Rows from a 3D scene dataset:
* * *
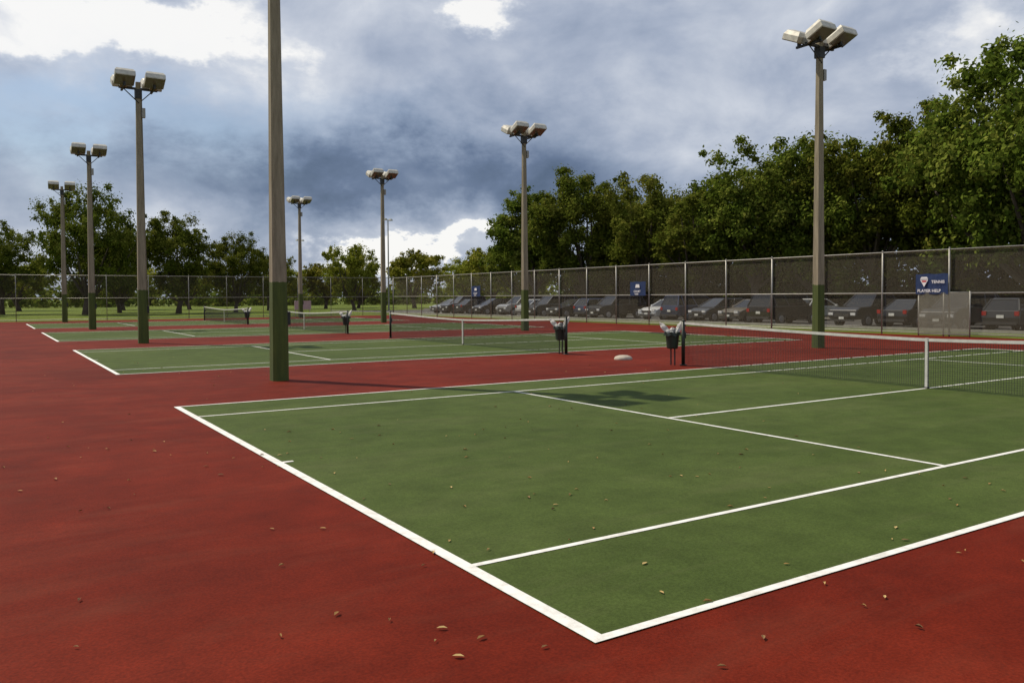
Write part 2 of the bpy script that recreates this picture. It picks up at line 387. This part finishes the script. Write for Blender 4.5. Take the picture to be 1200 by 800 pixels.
def banner(y,kind):
    e=empty("fence_banner",(30.33,y,1.74),(0,0,-pi/2)); mb=MB()
    nx=10; vs=[];fs=[]
    W,Hh=1.42,.84
    for j in range(5):
        for i in range(nx+1):
            vs.append((-W/2+W*i/nx,-.01-.018*sin(i*1.3+j*.7),Hh*j/4-(.015*sin(pi*i/nx*4)if j==4 else 0)))
    for j in range(4):
        for i in range(nx): fs.append((j*(nx+1)+i,j*(nx+1)+i+1,(j+1)*(nx+1)+i+1,(j+1)*(nx+1)+i))
    mb.add(vs,fs,NAVY); obj("cloth",mb.mesh("cloth"),e)
    mb=MB(); yy=-.045
    if kind==0:
        mb.add([(-.50,yy,.60),(-.14,yy,.60),(-.32,yy,.30)],[(0,2,1)],WHITE)
        mb.add([(-.44,yy-.004,.57),(-.20,yy-.004,.57),(-.24,yy-.004,.50),(-.40,yy-.004,.50)],[(0,3,2,1)],REDB)
        mb.add([(-.50,yy,.63),(-.14,yy,.63),(-.20,yy,.72),(-.44,yy,.72)],[(0,1,2,3)],WHITE)
    else:
        mb.add([(-.2,yy,.48),(.2,yy,.48),(.15,yy,.68),(-.15,yy,.68)],[(0,1,2,3)],WHITE)
    obj("logo",mb.mesh("logo"),e)
    for body,sz,px,pz in ((("PLAYER HELP",.175,-.62,.08) ,("TENNIS",.17,.0,.45)) if kind==0 else (("COURT",.18,-.35,.2),("RULES",.12,-.25,.06))):
        c=bpy.data.curves.new("lettering","FONT"); c.body=body; c.size=sz; c.offset=.004
        c.materials.append(WHITE); obj("lettering",c,e,(px,yy,pz),(pi/2,0,0))
banner(16.5,0); banner(35.2,1); banner(55.0,1)

e=empty("notice_board",(21.5,71.0,0)); mb=MB()
mb.box((0,0,1.05),(1.5,.06,.8),simple("board_pink",(.42,.33,.30),.8)); mb.tube([(-.65,0.06,0),(-.65,.06,1.5)],[.03,.03],STEEL,8); mb.tube([(.65,.06,0),(.65,.06,1.5)],[.03,.03],STEEL,8)
obj("board",mb.mesh("board"),e)

# ---------------------------------------------------------------- trees
def leafmat(name,c0,c1,c2):
    m,nt,b=newmat(name); nt.nodes.remove(b); b=N(nt,'ShaderNodeBsdfDiffuse')
    at=N(nt,'ShaderNodeAttribute'); at.attribute_name='tint'
    oi=N(nt,'ShaderNodeObjectInfo')
    c=ramp(nt,[(0,c0),(.5,c1),(1,c2)],at.outputs['Fac']).outputs[0]
    h=N(nt,'ShaderNodeHueSaturation'); L(nt,c,h.inputs['Color'])
    L(nt,M(nt,'MULTIPLY_ADD',oi.outputs['Random'],.035,.474),h.inputs['Hue']); L(nt,M(nt,'MULTIPLY_ADD',oi.outputs['Random'],.35,.85),h.inputs['Value'])
    L(nt,h.outputs[0],b.inputs[0])
    tr=N(nt,'ShaderNodeBsdfTranslucent'); L(nt,h.outputs[0],tr.inputs[0]); mx=N(nt,'ShaderNodeMixShader'); mx.inputs[0].default_value=.28
    L(nt,b.outputs[0],mx.inputs[1]); L(nt,tr.outputs[0],mx.inputs[2]); L(nt,mx.outputs[0],nt.nodes['Material Output'].inputs[0])
    return m
LEAF=leafmat("oak_foliage",(.050,.078,.009),(.098,.132,.018),(.21,.22,.042))
LEAFY=leafmat("light_foliage",(.11,.14,.014),(.19,.21,.026),(.30,.29,.05))
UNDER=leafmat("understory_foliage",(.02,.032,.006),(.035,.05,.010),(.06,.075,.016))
def leaves(rng,centers,radii,per,size,flat=.8):
    C=np.repeat(centers,per,axis=0); Rr=np.repeat(radii,per)
    n=len(C); d=rng.normal(size=(n,3)); d/=np.linalg.norm(d,axis=1)[:,None]
    rad=Rr*(rng.random(n)**.5)*(1+.3*rng.normal(size=n)).clip(.3,1.8)
    P=C+d*rad[:,None]*np.array([1,1,flat])
    nrm=d*.8+rng.normal(size=(n,3))*.5+np.array([0,0,.45]); nrm/=np.linalg.norm(nrm,axis=1)[:,None]
    a=np.cross(nrm,rng.normal(size=(n,3))); a/=np.linalg.norm(a,axis=1)[:,None]; b=np.cross(nrm,a)
    s=size*(.55+.9*rng.random(n))
    a*=s[:,None]*.5; b*=s[:,None]*.34
    V=np.stack([P-a,P+b,P+a,P-b],axis=1).reshape(-1,3)
    tint=np.repeat(rng.random(len(centers)),per)*.5+rng.random(n)*.5
    return V,tint
def join_mesh(name,mb,V,tint,leafm):
    v0=np.array(mb.v) if mb.v else np.zeros((0,3)); nq=len(V)//4
    me=bpy.data.meshes.new(name)
    allv=np.concatenate([v0,V]) if len(v0) else V
    me.vertices.add(len(allv)); me.vertices.foreach_set('co',allv.ravel())
    loops=[i for f_ in mb.f for i in f_]
    li=np.concatenate([np.array(loops,dtype=np.int32),np.arange(nq*4,dtype=np.int32)+len(v0)])
    me.loops.add(len(li)); me.loops.foreach_set('vertex_index',li)
    tot=np.array([len(f_) for f_ in mb.f]+[4]*nq,dtype=np.int32); st=np.concatenate([[0],np.cumsum(tot)[:-1]]).astype(np.int32)
    me.polygons.add(len(tot)); me.polygons.foreach_set('loop_start',st)
    me.polygons.foreach_set('material_index',np.array([0]*len(mb.f)+[1]*nq,dtype=np.int32))
    me.materials.append(BARK); me.materials.append(leafm)
    at=me.attributes.new('tint','FLOAT','FACE'); at.data.foreach_set('value',np.concatenate([np.zeros(len(mb.f)),tint]).astype(np.float32))
    me.update(calc_edges=True); me.validate(); return me
def tree_mesh(name,seed,H=13,R=5.5,zb=3.2,nc=100,per=300,size=.24,leafm=LEAF):
    rng=np.random.default_rng(seed); mb=MB()
    hc=(H+zb)/2; hh=(H-zb)/2
    cs=[];rs=[]
    lob=rng.random(6)*2*pi
    def bumpf(d,an): return 1+.15*sin(2*an+lob[0])+.12*sin(3*an+lob[1])+.12*sin(4*d[2]*2+lob[2]+an)+.08*sin(7*an+lob[3]+5*d[2])
    for i in range(nc):
        d=rng.normal(size=3); d/=np.linalg.norm(d); 
        an=atan2(d[1],d[0]); k=(.45+.55*rng.random()**.6)*bumpf(d,an)
        p=np.array([d[0]*R*k*.86,d[1]*R*k*.86,hc+d[2]*hh*k*.88])
        if p[2]<zb*.8: p[2]=zb*.8+rng.random()
        cs.append(p); rs.append(R*(.12+.12*rng.random()))
    nbig=len(cs)
    for i in range(int(nc*1.3)):
        j=rng.integers(nbig); d=cs[j]-np.array([0,0,hc]); d=d/np.linalg.norm(d)+rng.normal(size=3)*.5; d/=np.linalg.norm(d)
        cs.append(cs[j]+d*rs[j]*1.15); rs.append(R*(.05+.05*rng.random()))
    cs=np.array(cs);rs=np.array(rs)
    V1,t1=leaves(rng,cs[:nbig],rs[:nbig],per,size); V2,t2=leaves(rng,cs[nbig:],rs[nbig:],per//4,size)
    V=np.concatenate([V1,V2]); t=np.concatenate([t1,t2])
    lean=rng.normal(size=2)*.35
    fork=zb*.75
    mb.tube([(0,0,-.1),(lean[0]*.3,lean[1]*.3,fork*.5),(lean[0],lean[1],fork)],[R*.08,R*.058,R*.052],BARK,10)
    order=rng.permutation(nc)[:16]
    for i,q in enumerate(order):
        e_=cs[q]; s_=np.array([lean[0],lean[1],fork*(.85+.1*rng.random())]); mid=s_*.5+e_*.5+np.array([0,0,-.04*R])+rng.normal(size=3)*.25
        mb.tube([s_,s_*.75+mid*.25+rng.normal(size=3)*.1,mid,e_],[R*.034,R*.028,R*.018,R*.005],BARK,6)
    return join_mesh(name,mb,V,t,leafm)
T=[tree_mesh("oak_a",1),tree_mesh("oak_b",2,R=6.0,zb=2.6,nc=115),tree_mesh("oak_c",3,R=5.0,zb=3.6),tree_mesh("oak_d",4,R=6.2,zb=2.2,nc=125)]
TY=[tree_mesh("light_a",11,H=8,R=4.2,zb=1.8,nc=60,per=220,size=.26,leafm=LEAFY),tree_mesh("light_b",12,H=8,R=4.8,zb=1.5,nc=60,per=220,size=.26,leafm=LEAFY)]
def put(kind,x,y,h,i,wide=1.0,rz=None):
    if kind=='o': me=T[i%4]; s_=h/13.4; nm="oak_tree"
    else: me=TY[i%2]; s_=h/8.3; nm="park_tree"
    obj(nm,me,None,(x,y,0),(0,0,random.uniform(0,6.28) if rz is None else rz),(s_*wide,s_*wide*random.uniform(.92,1.08),s_))
oaks=[(50.5,21.5,18.2,3,.85),(55,30,15.8,1,.9),(53.4,34.5,14.2,2,1),(53.4,39.5,15.0,3,.9),(50.2,43.8,14.4,0,.95),(60,48.7,14.5,1,1),(49,49.6,11.6,2,1.1),(57,60,12.8,3,1),(50,58,13.8,0,.95),(49,66,14.8,1,.95),(48.0,73,14.2,2,1.0),(53,84,10.5,3,1),
 (52,14,16,3,.9),(54,5,15,2,1),(61,24,16,0,1),(64,36,15,2,1.1),(58,70,13,1,1),
 (6.8,98.8,14.2,3,.80),(16.2,99.1,11.6,1,.90),(23,101,9.8,3,.85),(-.6,108,10.4,0,.9),(-7,101,11,1,1),(30,112,8.2,0,.9),(-12,112,10,2,1),(11.5,110,10.5,1,.8),(-13,60,11,1,.9)]
for a in oaks: put('o',a[0],a[1],a[2],a[3],a[4])
lights=[(34.8,122,7,0,1.1),(41.9,123,7.6,0,1.1),(38.8,103,9.2,1,.75),(53.5,115.6,9.8,0,1.0),(48,125,7.5,1,1.0),(64.9,120,8.4,1,1.1),(60.9,104.6,9.8,0,.9),(72,112,8.5,0,1.2),(15,135,8,1,1.2),(2,138,8,0,1.2),(24,133,7.5,0,1.1)]
for a in lights: put('y',*a)
rng=np.random.default_rng(5); cs=[];rs=[]
for i in range(420):
    a=radians(-35+i*160/420+rng.normal()*.3); d=185+rng.random()*40
    for k in range(3): 
        hz=1.0+2.3*k*rng.random(); cs.append((-2.5+cos(a)*d+rng.normal()*1.5,-3.3+sin(a)*d+rng.normal()*1.5,hz)); rs.append(1.7+1.5*rng.random())
V,t=leaves(rng,np.array(cs),np.array(rs),70,.9)
obj("distant_treeline",join_mesh("distant_treeline",MB(),V,t,LEAF))
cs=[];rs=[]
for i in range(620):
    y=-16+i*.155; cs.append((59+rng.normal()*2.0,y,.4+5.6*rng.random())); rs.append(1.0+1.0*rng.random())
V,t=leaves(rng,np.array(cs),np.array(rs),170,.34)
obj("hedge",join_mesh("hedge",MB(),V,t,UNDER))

# ---------------------------------------------------------------- fallen leaves
m,nt,b=newmat("dry_leaf"); at=N(nt,'ShaderNodeAttribute'); at.attribute_name='tint'
L(nt,ramp(nt,[(0,(.12,.06,.02)),(.5,(.32,.18,.05)),(1,(.45,.33,.13))],at.outputs['Fac']).outputs[0],b.inputs['Base Color']); b.inputs['Roughness'].default_value=.8
rng=np.random.default_rng(9); vs=[];fs=[];tt=[]
for i in range(460):
    if i<170: x=rng.uniform(-2.6,6);y=rng.uniform(-2.5,8)
    else: x=rng.uniform(-3,28);y=rng.uniform(-3,30)
    s_=rng.uniform(.012,.031); a=rng.random()*6.28; z_=.016; cu=rng.uniform(.002,.012)
    o=len(vs)
    for dx,dy,dz in((-1,0,0),(-.2,-.42,cu),(.6,-.3,cu),(1.15,0,0),(.6,.3,cu*.6),(-.2,.42,cu)): vs.append((x+s_*(dx*cos(a)-dy*sin(a)),y+s_*(dx*sin(a)+dy*cos(a)),z_+dz))
    fs.append((o,o+1,o+2,o+3));fs.append((o,o+3,o+4,o+5)); q=rng.random(); tt+=[q,q]
me=bpy.data.meshes.new("fallen_leaves"); me.from_pydata(vs,[],fs); me.materials.append(m)
a_=me.attributes.new('tint','FLOAT','FACE'); a_.data.foreach_set('value',tt); obj("fallen_leaves",me)

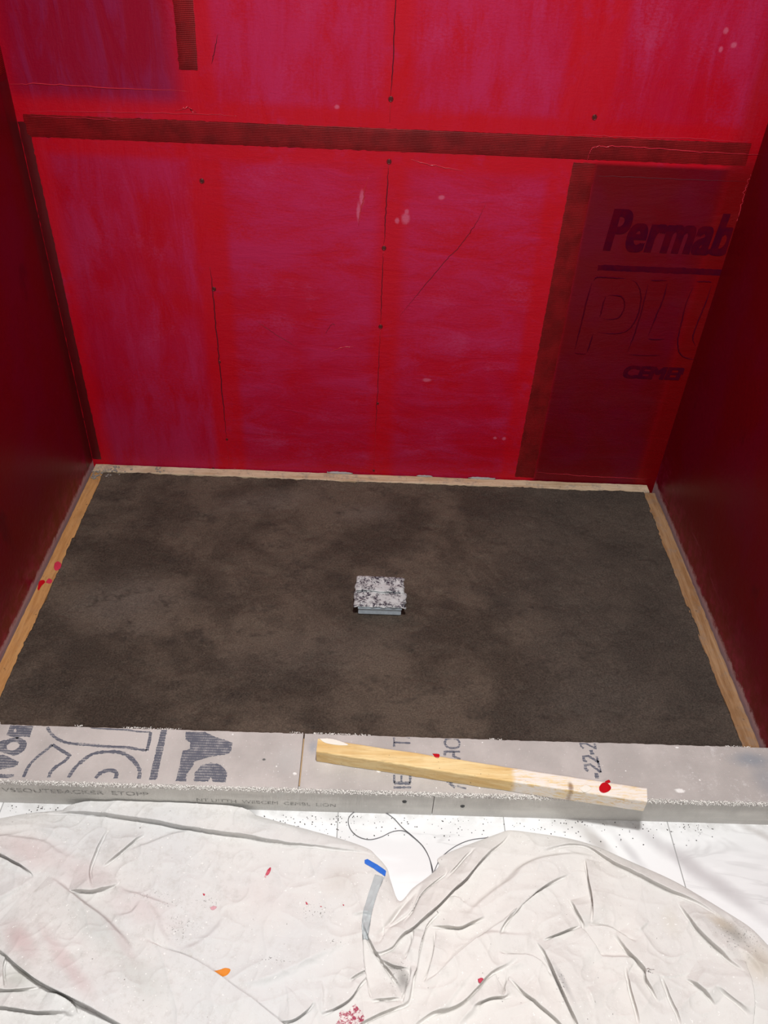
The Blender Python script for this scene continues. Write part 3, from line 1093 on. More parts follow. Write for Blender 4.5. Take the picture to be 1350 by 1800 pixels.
# big dark letters at the left end, then the outlined ones, the bar and the two dark letters
ink_poly(Z5([(80, 92), (265, 97), (235, 182), (165, 178), (135, 196), (52, 165)]), tb_l, hole=Z5([(108, 128), (124, 114), (132, 134), (116, 150)]))
ink_poly(Z5([(60, 200), (130, 184), (190, 204), (212, 240), (190, 290), (130, 328), (60, 318), (0, 300), (-60, 270), (-20, 225)]), tb_l, hole=Z5([(52, 250), (90, 225), (130, 225), (155, 245), (140, 270), (100, 290), (60, 280)]), smooth=True)
ink_poly(Z5([(-90, 330), (20, 322), (60, 335), (150, 380), (140, 405), (80, 425), (0, 440), (-90, 450)]), tb_l)
ink_poly(Z5([(-90, 475), (110, 480), (108, 498), (60, 508), (-90, 508)]), tb_l)
ink_stroke(Z5([(375, 105), (400, 150), (450, 195), (540, 230), (700, 245), (850, 258), (1000, 265), (1080, 278), (1160, 290)]), 4.6, tb_l)
ink_stroke(Z5([(1162, 290), (1180, 220), (1192, 145)]), 5, tb_l)
ink_stroke(Z5([(1190, 142), (1100, 140), (1000, 127), (900, 122), (720, 110)]), 3, tb_l)
ink_stroke(Z5([(185, 500), (230, 410), (290, 345), (360, 290), (415, 243)]), 5, tb_l)
ink_stroke(Z5([(415, 243), (480, 285), (555, 330), (510, 375), (440, 420), (400, 460), (385, 505)]), 5, tb_l, smooth=False)
ink_stroke(Z5([(540, 505), (590, 430), (660, 365), (740, 315), (850, 300), (950, 305), (1030, 345), (1080, 400), (1105, 450), (1100, 512)]), 5.5, tb_l)
ink_stroke(Z5([(755, 508), (800, 465), (870, 445), (920, 465), (915, 510)]), 5.5, tb_l)
ink_poly(Z5([(1275, 118), (1325, 122), (1240, 520), (1180, 520)]), tb_l, 'printed_bar')
ink_poly(Z6([(335, 72), (480, 74), (560, 110), (690, 155), (680, 220), (640, 245), (540, 260), (480, 275), (400, 300), (390, 330), (340, 400), (335, 452), (255, 448), (290, 330), (290, 290), (310, 215), (350, 210), (370, 200), (365, 150), (330, 130)]), tb_l)
ink_poly(Z6([(395, 452), (400, 390), (450, 330), (530, 308), (600, 325), (650, 380), (640, 458), (590, 458), (540, 455), (525, 415), (505, 452)]), tb_l)
# small stencil characters on the right board
ink_stroke(Z7([(220, 180), (221, 290)]), 3.2, tb_r, smooth=False)
ink_stroke(Z7([(222, 236), (415, 245)]), 3.4, tb_r, smooth=False)
ink_stroke(Z7([(362, 172), (408, 184)]), 2.6, tb_r, smooth=False)
ink_stroke(Z7([(820, 250), (840, 200), (900, 190), (960, 196), (995, 235), (985, 290), (930, 305), (860, 295), (820, 250)]), 3.6, tb_r)
ink_stroke(Z7([(820, 395), (825, 345), (1003, 345)]), 4, tb_r, smooth=False)
ink_stroke(Z7([(930, 350), (925, 400), (975, 425), (1010, 430)]), 3.6, tb_r, smooth=False)
ink_stroke(Z7([(222, 620), (222, 720)]), 3.4, tb_r, smooth=False)
ink_stroke(Z7([(222, 718), (415, 722)]), 5, tb_r, smooth=False)
ink_stroke(Z7([(412, 622), (412, 720)]), 3.6, tb_r, smooth=False)
ink_stroke(Z7([(308, 630), (308, 705)]), 2.8, tb_r, smooth=False)
ink_stroke(Z7([(215, 772), (425, 772)]), 3.4, tb_r, smooth=False)
ink_stroke(Z7([(840, 700), (930, 690), (880, 730), (945, 770)]), 4.2, tb_r, smooth=False)
ink_stroke(Z7([(965, 755), (1075, 785)]), 3, tb_r, smooth=False)
def Z9(L): return [(x / 13.5 + 1000, y / 13.5 + 1290) for x, y in L]
ink_stroke(Z9([(350, 345), (290, 300), (270, 225), (400, 222), (470, 265), (640, 350), (600, 200)]), 3.6, tb_r, smooth=False)
ink_stroke(Z9([(520, 385), (560, 490)]), 5.5, tb_r, smooth=False)
ink_stroke(Z9([(430, 665), (360, 640), (340, 540), (460, 525), (650, 640), (705, 680)]), 4, tb_r, smooth=False)
ink_stroke(Z9([(660, 540), (690, 640), (725, 805)]), 3.4, tb_r, smooth=False)
ink_stroke(Z9([(460, 880), (400, 840), (378, 745), (510, 728), (690, 860), (755, 915)]), 4.4, tb_r, smooth=False)
ink_stroke(Z9([(742, 820), (762, 915)]), 2.6, tb_r, smooth=False)
ink_stroke(Z9([(648, 930), (668, 1060)]), 6, tb_r, smooth=False)


# dotted lettering on the face boards
def face_text(body, px, py, h, px2, py2, parent):
    a = at(px, py, 1, YF); b = at(px2, py2, 1, YF)
    ang = math.atan2(b.z - a.z, b.x - a.x)
    M = Matrix.Translation((a.x, YF - .0003, a.z)) @ Matrix.Rotation(math.pi / 2, 4, 'X') @ Matrix.Rotation(0, 4, 'Z')
    o = font_mesh('printed_text', body, h, M_face_ink, parent, M, bold=-.0000, sx=1.0)
    w = max(v.co.x for v in o.data.vertices) - a.x
    s = (b.x - a.x) / w
    for v in o.data.vertices:
        v.co.x = a.x + (v.co.x - a.x) * s
        v.co.z += math.tan(ang) * (v.co.x - a.x)
    o.location = (0, 0, 0)
    return o


t = NT('face_ink')
M_face_ink = t.done(t.mix(t.ramp(t.noise(260, 3, .7), .45, .58), (.20, .195, .18), (.50, .49, .46)), .8)
face_text('VSEQUTEBACKER  ETOPP', 5, 1391, .016, 262, 1399, fb_l)
face_text('NT UITTH  WEBCEM  CEMBL  LION', 345, 1408, .013, 590, 1418, fb_l)

for px, py, par in ((711, 1409, fb_l), (813, 1417, fb_r)):
    p = at(px, py, 1, YF)
    bm = bmesh.new()
    bmesh.ops.create_cone(bm, cap_ends=True, segments=14, radius1=.0042, radius2=.0034, depth=.0012, matrix=Matrix.Translation((p.x, YF - .0005, p.z)) @ Matrix.Rotation(math.pi / 2, 4, 'X'))
    bmesh.ops.create_cone(bm, cap_ends=True, segments=6, radius1=.0018, radius2=.0012, depth=.0012, matrix=Matrix.Translation((p.x, YF - .0011, p.z)) @ Matrix.Rotation(math.pi / 2, 4, 'X'))
    bm_obj('screw', bm, flat('screw_dark', (.06, .06, .06), .4, .6), par)


# ------------------------------------------------------------------ drain under its tape
def drain():
    e = empty('shower_drain', (.775, -.466, -.006))
    tag(e, 'square shower drain covered with two strips of black-smeared silver tape', 'drain')
    zt = .021
    P = lambda px, py, z=zt: at(px, py, 2, z)
    x0, x1 = P(626, 1060).x + .004, P(709, 1060).x - .003
    y0, y1 = P(668, 1066).y + .001, P(668, 1016).y - .002
    mp_ = flat('white_plastic', (.50, .58, .64), .35, 0, .3, 120)
    bm = bmesh.new()
    box(bm, x0 + .001, x1 - .001, y0, y1, -.0065, .0105, .002)
    bm_obj('drain_base', bm, mp_, e)
    bm = bmesh.new()
    box(bm, x0, x1, y0 - .002, y1, .0112, .0165, .0015)
    bm_obj('grate_frame', bm, mp_, e)
    bm = bmesh.new()
    box(bm, x0 + .004, x1 - .004, y0 + .003, y1 - .004, .0165, .0185, .001)
    bm_obj('grate', bm, flat('steel_grate', (.4, .41, .43), .35, .8, .1), e)
    t = NT('silver_tape')
    n1 = t.ramp(t.noise(110, 6, .85, dist=1.2), .46, .53)
    n2 = t.ramp(t.noise(44, 5, .7), .43, .53)
    col = t.mix(t.math('MULTIPLY', n1, n2), t.mix(t.noise(40, 3), (.44, .465, .47), (.58, .60, .60)), (.016, .016, .032))
    mt = t.done(col, .42, t.bump(t.noise(120, 4), .5, .001), .5)
    ya, ym, yb = P(660, 1015).y, P(660, 1041).y, P(660, 1067).y

    def strip(a, b, y0_, y1_, z, skew, seed, droop):
        m = 40; n = 20
        vs = []; fs = []
        for j in range(n + 1):
            for i in range(m + 1):
                u, v = i / m, j / n
                xe0 = a + vnoise(np.array([v * .05]), np.array([seed]), .008, seed)[0] * .0025
                xe1 = b + vnoise(np.array([v * .05]), np.array([seed + 4.]), .008, seed + 1)[0] * .004
                x = xe0 + (xe1 - xe0) * u
                y = y0_ + (y1_ - y0_) * v + skew * (u - .5) + (vnoise(np.array([u * .1]), np.array([seed + 7.]), .01, seed + 2)[0] * .0012 if j in (0, n) else 0)
                zz = z + vnoise(np.array([x]), np.array([y]), .014, seed)[0] * .0012 + vnoise(np.array([x]), np.array([y]), .005, seed + 3)[0] * .0006
                over = max(x0 - x, x - x1, 0)
                zz -= over * .5
                vs.append((x, y, zz + (droop * (1 - v) ** 6)))
        for j in range(n):
            for i in range(m):
                q = j * (m + 1) + i
                fs.append([q, q + 1, q + m + 2, q + m + 1])
        o = mesh_obj('tape_strip', vs, fs, mt, e, True)
        s = o.modifiers.new('thickness', 'SOLIDIFY'); s.thickness = .0007; s.offset = -1
        return o
    a, b = P(624, 1055).x, P(713, 1055).x
    s1 = strip(a - .002, b + .001, yb, ym + .004, .0215, -.001, 5, -.001)
    s2 = strip(a - .001, b - .002, ym, ya, .0245, -.003, 15, 0)
    s1['label'] = 'front strip, smeared black'
    s2['label'] = 'rear strip with a torn right end'


drain()


# ------------------------------------------------------------------ the stick on the curb
def stick():
    zt = .1005
    A = at(559, 1297, 2, zt); B = at(1137, 1385, 2, zt)     # far top edge
    Cn = at(556, 1321, 2, zt); D = at(1138, 1409, 2, zt)    # near top edge
    z0 = CT + .0012
    mw, t = wood('stick_wood', (.80, .62, .32), (.68, .45, .18), 'x', white=(at(905, 1360, 2, zt).x, 0), gscale=1.0,
                 knots=[(at(1003, 1383, 2, zt).x, at(1003, 1383, 2, zt).y, .006, .011)])
    ax = empty('wood_stick', ((A.x + D.x) / 2, (A.y + D.y) / 2, z0))
    tag(ax, 'short length of light lumber lying askew on top of the curb', 'wood stick')
    o = plank('lumber_length', ((Cn.x, Cn.y), (D.x, D.y)), ((A.x, A.y), (B.x, B.y)), z0, zt, mw, 90, .0005, .0022, seed=81, parent=ax)
    # painted white butt end and dabs
    M_wp = flat('white_primer', (.80, .76, .68), .6, 0, .1)
    for nm, pts, m in (('red_dab', [(760, 1325), (772, 1326), (771, 1332), (765, 1331)], M_redpaint),
                       ('red_dab', [(1053, 1384), (1058, 1377), (1066, 1376), (1074, 1384), (1070, 1391), (1060, 1394), (1054, 1390)], M_redpaint),
                       ('red_dab', [(1063, 1374), (1070, 1371), (1073, 1375), (1067, 1377)], M_redpaint),
                       ('white_paint_dab', [(561, 1298), (585, 1299), (612, 1309), (596, 1310), (572, 1306)], M_wp),
                       ('white_paint_dab', [(1018, 1386), (1030, 1380), (1040, 1386), (1028, 1393)], M_wp)):
        q = dab(nm, pts, zt + .0002, m, ax)
    return ax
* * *
Write out every line of the listing that holds the word "part".

◆ **Solution for this task**
Write part 2 of the bpy script that recreates this picture. It picks up at line 387. This part finishes the script. Write for Blender 4.5. Take the picture to be 1200 by 800 pixels.
The Blender Python script for this scene continues. Write part 3, from line 1093 on. More parts follow. Write for Blender 4.5. Take the picture to be 1350 by 1800 pixels.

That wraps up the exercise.